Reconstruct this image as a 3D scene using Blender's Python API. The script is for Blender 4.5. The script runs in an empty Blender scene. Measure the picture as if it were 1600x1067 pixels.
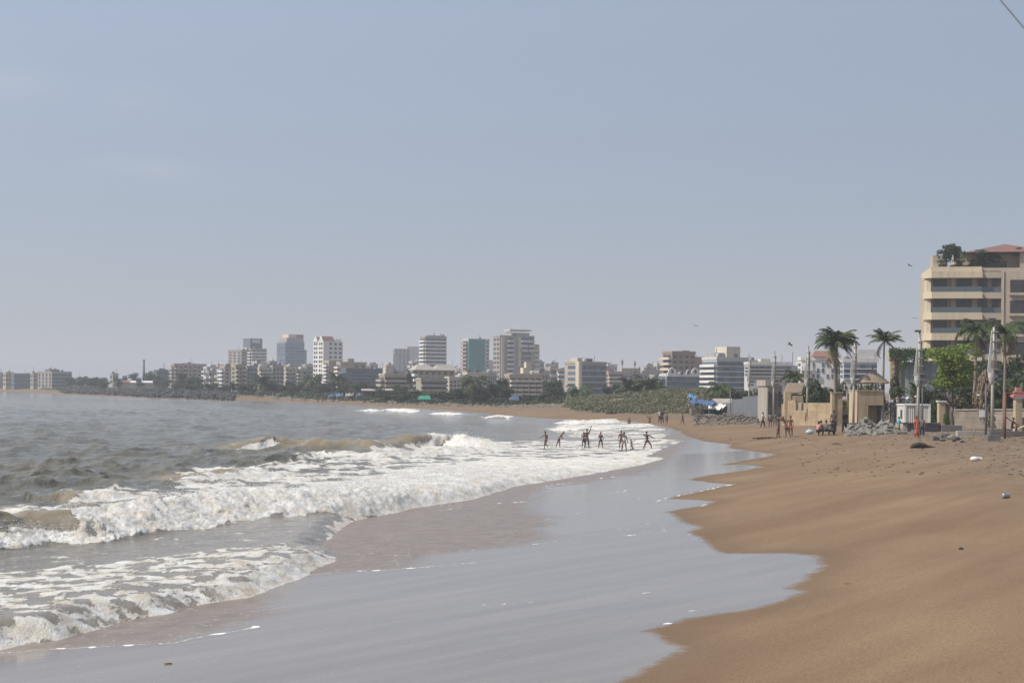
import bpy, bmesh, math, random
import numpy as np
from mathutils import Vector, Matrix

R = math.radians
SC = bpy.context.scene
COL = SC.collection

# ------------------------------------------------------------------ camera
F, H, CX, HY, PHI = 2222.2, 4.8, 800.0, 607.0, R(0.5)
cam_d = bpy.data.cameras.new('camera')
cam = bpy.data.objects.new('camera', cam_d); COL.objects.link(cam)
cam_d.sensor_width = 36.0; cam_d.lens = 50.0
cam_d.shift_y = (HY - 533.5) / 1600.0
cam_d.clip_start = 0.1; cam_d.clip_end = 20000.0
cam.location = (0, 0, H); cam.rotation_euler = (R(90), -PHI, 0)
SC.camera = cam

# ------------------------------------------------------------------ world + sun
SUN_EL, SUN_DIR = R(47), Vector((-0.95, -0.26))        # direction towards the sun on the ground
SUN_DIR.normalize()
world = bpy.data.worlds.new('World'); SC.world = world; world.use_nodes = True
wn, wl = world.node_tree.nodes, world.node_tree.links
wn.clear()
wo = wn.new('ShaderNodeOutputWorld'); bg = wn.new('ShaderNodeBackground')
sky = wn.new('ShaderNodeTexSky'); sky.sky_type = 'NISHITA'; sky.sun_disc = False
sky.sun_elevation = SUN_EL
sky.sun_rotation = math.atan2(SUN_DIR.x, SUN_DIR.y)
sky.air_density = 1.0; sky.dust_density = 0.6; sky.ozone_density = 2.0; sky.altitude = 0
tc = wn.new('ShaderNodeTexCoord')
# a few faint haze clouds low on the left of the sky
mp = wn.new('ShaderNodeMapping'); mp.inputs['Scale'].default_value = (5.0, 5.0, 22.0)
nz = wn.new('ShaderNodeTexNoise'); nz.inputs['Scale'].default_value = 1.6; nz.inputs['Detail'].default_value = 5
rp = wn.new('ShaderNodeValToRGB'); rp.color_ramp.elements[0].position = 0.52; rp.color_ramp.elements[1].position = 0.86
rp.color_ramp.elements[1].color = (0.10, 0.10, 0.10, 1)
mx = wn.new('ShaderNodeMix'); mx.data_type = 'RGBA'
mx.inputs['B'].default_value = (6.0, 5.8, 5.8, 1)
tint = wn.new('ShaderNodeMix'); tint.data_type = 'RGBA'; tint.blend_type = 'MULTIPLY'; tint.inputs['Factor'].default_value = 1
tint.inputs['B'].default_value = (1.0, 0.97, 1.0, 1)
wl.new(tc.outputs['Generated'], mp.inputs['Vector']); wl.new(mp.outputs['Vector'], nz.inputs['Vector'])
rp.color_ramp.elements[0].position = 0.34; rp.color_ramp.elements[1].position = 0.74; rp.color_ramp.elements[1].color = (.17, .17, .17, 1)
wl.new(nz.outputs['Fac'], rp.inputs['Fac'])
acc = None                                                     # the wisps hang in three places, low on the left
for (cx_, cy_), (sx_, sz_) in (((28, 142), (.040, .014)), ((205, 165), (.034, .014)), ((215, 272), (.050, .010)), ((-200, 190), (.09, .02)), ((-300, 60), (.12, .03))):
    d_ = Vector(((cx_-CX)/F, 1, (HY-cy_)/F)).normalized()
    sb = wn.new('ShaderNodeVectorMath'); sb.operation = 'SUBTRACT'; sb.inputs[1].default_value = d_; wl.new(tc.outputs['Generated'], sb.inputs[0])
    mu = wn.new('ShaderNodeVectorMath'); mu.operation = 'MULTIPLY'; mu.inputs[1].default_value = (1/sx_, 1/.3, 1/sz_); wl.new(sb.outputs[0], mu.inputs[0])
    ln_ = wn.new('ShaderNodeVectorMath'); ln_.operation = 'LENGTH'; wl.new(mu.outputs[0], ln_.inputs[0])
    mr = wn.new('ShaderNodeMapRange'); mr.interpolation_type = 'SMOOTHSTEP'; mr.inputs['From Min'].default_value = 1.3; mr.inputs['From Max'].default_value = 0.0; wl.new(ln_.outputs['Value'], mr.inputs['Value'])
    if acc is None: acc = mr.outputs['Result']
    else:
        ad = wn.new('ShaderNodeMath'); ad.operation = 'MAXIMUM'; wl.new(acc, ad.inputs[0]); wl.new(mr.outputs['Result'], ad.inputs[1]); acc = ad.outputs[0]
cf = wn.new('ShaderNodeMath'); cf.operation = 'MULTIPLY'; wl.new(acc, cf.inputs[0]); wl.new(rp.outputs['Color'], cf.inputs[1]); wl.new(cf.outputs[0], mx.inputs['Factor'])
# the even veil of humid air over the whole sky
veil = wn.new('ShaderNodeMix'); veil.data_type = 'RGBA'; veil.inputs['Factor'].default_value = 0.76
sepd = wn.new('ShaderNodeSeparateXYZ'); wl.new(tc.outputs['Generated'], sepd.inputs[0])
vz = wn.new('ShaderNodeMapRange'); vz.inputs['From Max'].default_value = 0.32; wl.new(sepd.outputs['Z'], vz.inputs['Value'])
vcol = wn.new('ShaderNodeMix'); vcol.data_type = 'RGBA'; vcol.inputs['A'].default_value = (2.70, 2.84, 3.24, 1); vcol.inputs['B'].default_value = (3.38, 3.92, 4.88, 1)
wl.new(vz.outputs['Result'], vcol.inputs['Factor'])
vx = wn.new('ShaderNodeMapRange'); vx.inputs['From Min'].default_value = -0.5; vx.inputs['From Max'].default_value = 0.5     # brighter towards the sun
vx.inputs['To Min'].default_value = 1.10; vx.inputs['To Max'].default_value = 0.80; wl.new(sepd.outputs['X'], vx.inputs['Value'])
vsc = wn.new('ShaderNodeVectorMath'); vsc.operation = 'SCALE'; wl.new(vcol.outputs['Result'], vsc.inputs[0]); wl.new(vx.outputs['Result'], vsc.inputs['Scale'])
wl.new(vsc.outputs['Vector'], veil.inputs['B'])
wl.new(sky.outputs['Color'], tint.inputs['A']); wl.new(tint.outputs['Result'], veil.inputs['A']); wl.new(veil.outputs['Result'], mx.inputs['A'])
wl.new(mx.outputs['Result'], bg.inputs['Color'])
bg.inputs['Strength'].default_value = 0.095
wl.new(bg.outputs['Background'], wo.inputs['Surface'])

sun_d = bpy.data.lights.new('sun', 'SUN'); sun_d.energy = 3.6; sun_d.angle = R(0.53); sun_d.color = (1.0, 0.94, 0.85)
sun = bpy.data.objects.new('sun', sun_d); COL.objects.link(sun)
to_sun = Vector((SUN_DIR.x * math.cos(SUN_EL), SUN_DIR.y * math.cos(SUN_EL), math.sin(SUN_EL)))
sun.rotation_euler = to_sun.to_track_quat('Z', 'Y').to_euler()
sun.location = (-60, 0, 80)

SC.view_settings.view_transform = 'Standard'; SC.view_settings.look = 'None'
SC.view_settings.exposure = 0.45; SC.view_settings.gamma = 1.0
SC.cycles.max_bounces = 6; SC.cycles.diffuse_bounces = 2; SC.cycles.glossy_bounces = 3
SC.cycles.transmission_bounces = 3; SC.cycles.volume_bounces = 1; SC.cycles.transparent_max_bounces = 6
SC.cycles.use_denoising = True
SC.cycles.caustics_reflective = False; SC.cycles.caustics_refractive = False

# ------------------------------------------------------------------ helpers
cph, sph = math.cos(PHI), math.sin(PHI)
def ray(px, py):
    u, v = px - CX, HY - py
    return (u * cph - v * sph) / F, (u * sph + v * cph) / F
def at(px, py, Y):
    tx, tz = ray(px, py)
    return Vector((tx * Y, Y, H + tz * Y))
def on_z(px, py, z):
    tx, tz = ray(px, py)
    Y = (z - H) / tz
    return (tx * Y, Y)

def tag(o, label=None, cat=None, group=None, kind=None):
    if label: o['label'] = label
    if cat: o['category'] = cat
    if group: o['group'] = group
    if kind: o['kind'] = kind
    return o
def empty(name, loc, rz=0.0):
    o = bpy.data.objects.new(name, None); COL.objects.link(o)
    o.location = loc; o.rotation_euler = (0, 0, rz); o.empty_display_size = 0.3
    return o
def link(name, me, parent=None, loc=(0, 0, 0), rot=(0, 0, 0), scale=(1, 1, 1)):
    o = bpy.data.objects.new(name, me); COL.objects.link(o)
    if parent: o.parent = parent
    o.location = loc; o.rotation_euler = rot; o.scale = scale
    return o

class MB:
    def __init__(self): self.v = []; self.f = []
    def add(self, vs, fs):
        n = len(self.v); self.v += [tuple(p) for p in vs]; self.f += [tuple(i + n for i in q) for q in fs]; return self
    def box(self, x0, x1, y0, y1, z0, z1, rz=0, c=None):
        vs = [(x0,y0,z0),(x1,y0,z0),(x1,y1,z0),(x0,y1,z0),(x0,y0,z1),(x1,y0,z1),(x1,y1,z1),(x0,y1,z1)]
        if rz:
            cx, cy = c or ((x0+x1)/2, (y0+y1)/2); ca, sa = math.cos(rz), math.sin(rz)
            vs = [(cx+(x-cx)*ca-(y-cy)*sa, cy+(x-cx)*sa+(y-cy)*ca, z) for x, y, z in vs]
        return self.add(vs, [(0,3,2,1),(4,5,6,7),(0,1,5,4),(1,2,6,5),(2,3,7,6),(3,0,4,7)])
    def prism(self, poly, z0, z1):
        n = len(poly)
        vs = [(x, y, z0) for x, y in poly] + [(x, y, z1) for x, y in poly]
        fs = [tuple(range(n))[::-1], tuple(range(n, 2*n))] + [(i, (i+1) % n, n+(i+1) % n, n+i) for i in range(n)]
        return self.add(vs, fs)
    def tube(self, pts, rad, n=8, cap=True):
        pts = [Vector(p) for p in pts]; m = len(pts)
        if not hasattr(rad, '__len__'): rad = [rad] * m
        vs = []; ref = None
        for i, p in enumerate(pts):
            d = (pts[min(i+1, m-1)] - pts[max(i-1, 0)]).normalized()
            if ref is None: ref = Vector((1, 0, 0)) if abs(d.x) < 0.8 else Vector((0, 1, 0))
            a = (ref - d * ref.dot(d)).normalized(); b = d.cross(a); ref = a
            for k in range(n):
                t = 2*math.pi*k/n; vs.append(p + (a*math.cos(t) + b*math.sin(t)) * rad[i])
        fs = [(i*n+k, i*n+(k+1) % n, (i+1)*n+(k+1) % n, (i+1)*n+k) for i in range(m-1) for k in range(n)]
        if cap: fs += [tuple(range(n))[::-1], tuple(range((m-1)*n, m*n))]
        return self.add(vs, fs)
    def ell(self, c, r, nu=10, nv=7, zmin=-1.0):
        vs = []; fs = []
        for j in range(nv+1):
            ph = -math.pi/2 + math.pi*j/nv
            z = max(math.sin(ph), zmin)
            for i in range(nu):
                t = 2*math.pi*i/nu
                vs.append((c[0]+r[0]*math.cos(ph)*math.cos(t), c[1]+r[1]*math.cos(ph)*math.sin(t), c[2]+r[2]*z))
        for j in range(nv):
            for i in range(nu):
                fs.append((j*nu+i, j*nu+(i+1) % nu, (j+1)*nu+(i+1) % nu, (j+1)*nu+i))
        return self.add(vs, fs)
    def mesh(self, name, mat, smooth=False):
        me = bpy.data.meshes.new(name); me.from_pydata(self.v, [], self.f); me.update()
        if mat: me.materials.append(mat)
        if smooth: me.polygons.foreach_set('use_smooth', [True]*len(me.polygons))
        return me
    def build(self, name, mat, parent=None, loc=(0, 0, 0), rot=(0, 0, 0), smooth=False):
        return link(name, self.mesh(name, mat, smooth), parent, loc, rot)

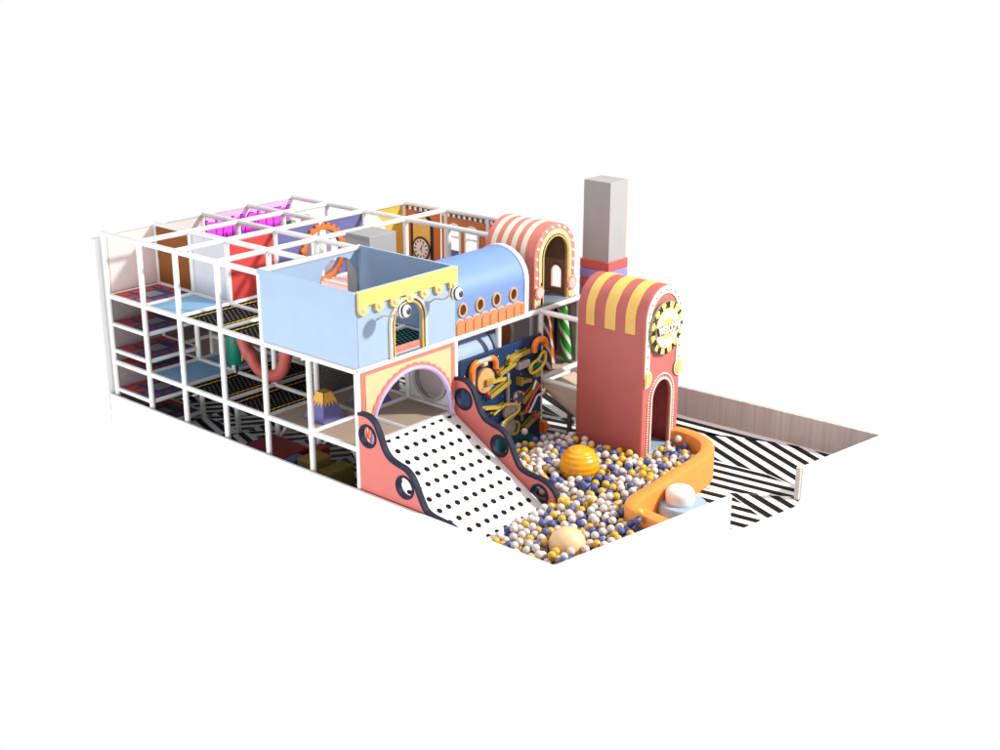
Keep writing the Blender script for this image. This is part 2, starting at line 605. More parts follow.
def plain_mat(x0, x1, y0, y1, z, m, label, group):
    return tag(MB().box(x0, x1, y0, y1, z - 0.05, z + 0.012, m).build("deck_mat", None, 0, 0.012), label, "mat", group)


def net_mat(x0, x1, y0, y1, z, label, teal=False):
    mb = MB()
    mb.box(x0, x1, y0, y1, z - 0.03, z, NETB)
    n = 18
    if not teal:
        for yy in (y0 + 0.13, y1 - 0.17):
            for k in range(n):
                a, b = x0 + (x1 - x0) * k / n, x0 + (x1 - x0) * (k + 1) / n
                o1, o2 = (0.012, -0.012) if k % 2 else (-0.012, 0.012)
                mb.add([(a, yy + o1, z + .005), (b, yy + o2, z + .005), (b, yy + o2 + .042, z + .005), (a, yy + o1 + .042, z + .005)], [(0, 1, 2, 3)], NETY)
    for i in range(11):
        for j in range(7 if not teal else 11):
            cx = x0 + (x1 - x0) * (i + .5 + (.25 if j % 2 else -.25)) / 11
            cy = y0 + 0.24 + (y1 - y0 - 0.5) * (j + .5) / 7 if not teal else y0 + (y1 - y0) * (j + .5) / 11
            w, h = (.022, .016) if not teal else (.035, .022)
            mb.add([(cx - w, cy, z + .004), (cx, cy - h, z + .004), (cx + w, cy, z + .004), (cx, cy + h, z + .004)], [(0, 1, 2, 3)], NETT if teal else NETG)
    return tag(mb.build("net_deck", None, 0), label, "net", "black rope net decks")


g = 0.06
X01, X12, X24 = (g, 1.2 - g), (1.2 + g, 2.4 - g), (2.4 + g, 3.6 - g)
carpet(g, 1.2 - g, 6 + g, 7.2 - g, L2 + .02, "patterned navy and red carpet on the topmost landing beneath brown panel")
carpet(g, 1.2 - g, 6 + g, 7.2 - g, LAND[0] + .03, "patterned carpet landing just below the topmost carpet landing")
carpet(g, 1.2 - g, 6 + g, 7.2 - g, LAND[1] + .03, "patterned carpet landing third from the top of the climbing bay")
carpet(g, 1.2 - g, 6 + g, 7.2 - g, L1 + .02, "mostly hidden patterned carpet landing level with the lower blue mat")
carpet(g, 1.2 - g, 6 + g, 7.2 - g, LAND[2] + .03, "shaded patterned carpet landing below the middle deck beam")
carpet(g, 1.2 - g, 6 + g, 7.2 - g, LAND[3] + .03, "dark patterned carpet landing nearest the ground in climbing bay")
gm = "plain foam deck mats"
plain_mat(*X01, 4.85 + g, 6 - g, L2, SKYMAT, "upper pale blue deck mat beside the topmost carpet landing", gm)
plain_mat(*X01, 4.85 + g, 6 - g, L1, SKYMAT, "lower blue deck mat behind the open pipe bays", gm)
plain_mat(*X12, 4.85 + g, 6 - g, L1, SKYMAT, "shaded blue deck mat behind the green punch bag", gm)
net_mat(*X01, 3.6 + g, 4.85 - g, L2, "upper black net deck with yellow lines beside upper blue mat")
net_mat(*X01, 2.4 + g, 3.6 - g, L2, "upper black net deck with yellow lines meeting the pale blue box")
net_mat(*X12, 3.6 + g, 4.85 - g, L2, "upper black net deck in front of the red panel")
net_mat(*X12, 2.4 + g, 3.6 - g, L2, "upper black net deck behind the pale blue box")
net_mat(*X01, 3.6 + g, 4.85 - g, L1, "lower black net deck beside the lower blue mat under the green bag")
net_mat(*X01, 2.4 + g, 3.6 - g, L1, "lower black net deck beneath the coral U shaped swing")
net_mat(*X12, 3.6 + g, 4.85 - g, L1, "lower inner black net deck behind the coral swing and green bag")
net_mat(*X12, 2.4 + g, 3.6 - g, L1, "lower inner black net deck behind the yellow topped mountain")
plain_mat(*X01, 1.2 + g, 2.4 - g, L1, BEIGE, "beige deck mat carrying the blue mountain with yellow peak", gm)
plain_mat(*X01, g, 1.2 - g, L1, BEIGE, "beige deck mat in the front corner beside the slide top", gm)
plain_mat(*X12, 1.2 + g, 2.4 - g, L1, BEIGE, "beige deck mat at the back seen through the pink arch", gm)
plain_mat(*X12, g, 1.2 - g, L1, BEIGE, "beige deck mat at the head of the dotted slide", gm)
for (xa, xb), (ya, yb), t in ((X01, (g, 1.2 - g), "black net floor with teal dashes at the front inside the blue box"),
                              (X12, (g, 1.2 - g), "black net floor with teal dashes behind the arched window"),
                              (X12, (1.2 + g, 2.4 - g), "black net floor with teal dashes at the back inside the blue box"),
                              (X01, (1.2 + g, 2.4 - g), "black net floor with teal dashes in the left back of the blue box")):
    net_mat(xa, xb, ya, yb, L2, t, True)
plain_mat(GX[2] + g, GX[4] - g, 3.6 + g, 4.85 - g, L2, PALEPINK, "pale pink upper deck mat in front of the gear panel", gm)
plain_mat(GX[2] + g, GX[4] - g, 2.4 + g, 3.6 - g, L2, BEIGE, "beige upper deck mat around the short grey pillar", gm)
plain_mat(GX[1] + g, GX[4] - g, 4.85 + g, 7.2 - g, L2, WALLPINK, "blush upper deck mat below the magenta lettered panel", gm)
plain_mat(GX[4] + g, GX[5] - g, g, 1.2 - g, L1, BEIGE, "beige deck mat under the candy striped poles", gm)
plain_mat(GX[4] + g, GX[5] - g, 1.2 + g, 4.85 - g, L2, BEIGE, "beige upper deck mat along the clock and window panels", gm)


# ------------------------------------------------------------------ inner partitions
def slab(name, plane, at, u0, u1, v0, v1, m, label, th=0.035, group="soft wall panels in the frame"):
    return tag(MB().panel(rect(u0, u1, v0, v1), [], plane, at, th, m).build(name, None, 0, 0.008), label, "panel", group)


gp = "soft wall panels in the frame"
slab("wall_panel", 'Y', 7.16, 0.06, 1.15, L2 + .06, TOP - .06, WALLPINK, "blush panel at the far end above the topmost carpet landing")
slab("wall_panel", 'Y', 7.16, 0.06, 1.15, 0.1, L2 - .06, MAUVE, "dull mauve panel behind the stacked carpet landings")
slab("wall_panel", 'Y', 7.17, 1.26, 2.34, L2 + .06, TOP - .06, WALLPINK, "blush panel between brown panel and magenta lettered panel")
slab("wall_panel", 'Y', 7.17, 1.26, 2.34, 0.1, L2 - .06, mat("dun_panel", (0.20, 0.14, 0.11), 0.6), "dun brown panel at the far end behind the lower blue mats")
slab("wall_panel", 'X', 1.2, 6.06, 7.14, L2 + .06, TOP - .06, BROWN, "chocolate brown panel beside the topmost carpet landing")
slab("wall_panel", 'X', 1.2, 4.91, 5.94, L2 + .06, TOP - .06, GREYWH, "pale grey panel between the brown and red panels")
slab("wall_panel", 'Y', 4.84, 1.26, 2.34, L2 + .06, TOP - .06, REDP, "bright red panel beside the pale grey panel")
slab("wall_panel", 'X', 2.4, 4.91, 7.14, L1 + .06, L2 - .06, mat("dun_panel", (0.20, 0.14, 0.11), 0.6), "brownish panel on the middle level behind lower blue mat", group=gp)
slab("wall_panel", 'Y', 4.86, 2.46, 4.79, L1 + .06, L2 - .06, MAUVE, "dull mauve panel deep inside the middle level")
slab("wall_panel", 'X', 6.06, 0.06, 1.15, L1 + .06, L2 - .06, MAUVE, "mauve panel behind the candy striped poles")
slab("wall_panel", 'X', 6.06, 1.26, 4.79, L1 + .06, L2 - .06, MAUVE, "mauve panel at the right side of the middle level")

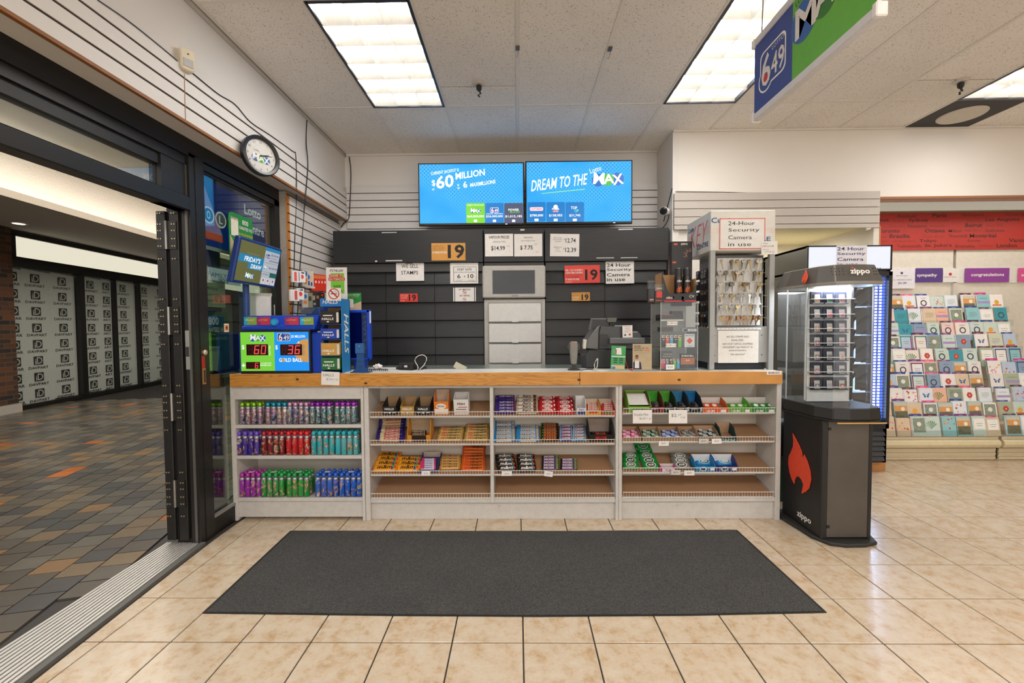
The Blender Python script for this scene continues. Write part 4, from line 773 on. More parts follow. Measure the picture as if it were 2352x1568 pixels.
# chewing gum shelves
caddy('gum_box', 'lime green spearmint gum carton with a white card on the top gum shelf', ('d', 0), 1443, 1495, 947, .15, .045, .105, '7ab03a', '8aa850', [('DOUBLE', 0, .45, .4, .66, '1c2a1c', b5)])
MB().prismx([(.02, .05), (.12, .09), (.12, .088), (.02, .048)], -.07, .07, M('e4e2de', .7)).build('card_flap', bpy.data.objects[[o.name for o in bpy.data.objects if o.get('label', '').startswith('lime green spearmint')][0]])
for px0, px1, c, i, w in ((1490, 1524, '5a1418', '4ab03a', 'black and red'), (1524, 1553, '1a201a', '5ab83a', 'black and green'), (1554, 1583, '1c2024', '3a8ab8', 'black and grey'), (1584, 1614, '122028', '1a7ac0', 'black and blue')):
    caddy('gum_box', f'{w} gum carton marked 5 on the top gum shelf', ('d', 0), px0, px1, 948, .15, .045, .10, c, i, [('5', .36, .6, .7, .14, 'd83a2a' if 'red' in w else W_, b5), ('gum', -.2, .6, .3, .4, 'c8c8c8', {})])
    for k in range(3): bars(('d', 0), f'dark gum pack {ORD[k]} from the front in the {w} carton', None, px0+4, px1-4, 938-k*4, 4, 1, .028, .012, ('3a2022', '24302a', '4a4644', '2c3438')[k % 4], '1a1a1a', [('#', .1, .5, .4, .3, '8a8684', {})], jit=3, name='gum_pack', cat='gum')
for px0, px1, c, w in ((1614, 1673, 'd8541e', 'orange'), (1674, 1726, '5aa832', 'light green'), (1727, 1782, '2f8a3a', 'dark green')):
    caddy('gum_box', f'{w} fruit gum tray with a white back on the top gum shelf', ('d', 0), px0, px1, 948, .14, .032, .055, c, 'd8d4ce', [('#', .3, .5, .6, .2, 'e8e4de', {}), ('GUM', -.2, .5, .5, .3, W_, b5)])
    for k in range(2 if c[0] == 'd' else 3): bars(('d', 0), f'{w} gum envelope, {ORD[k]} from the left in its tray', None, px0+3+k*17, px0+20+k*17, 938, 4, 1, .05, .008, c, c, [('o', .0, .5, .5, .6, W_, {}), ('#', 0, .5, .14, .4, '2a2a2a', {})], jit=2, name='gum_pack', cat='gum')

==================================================

## GIVEN TASK
Repeat only the lines between the top of the entries above and the line containing "COL = SC.collection", both ends included, without the pictures.

## EXERCISE RESULT
Reconstruct this image as a 3D scene using Blender's Python API. The script is for Blender 4.5. The script runs in an empty Blender scene. Measure the picture as if it were 1600x1067 pixels.
import bpy, bmesh, math, random
import numpy as np
from mathutils import Vector, Matrix

R = math.radians
SC = bpy.context.scene
COL = SC.collection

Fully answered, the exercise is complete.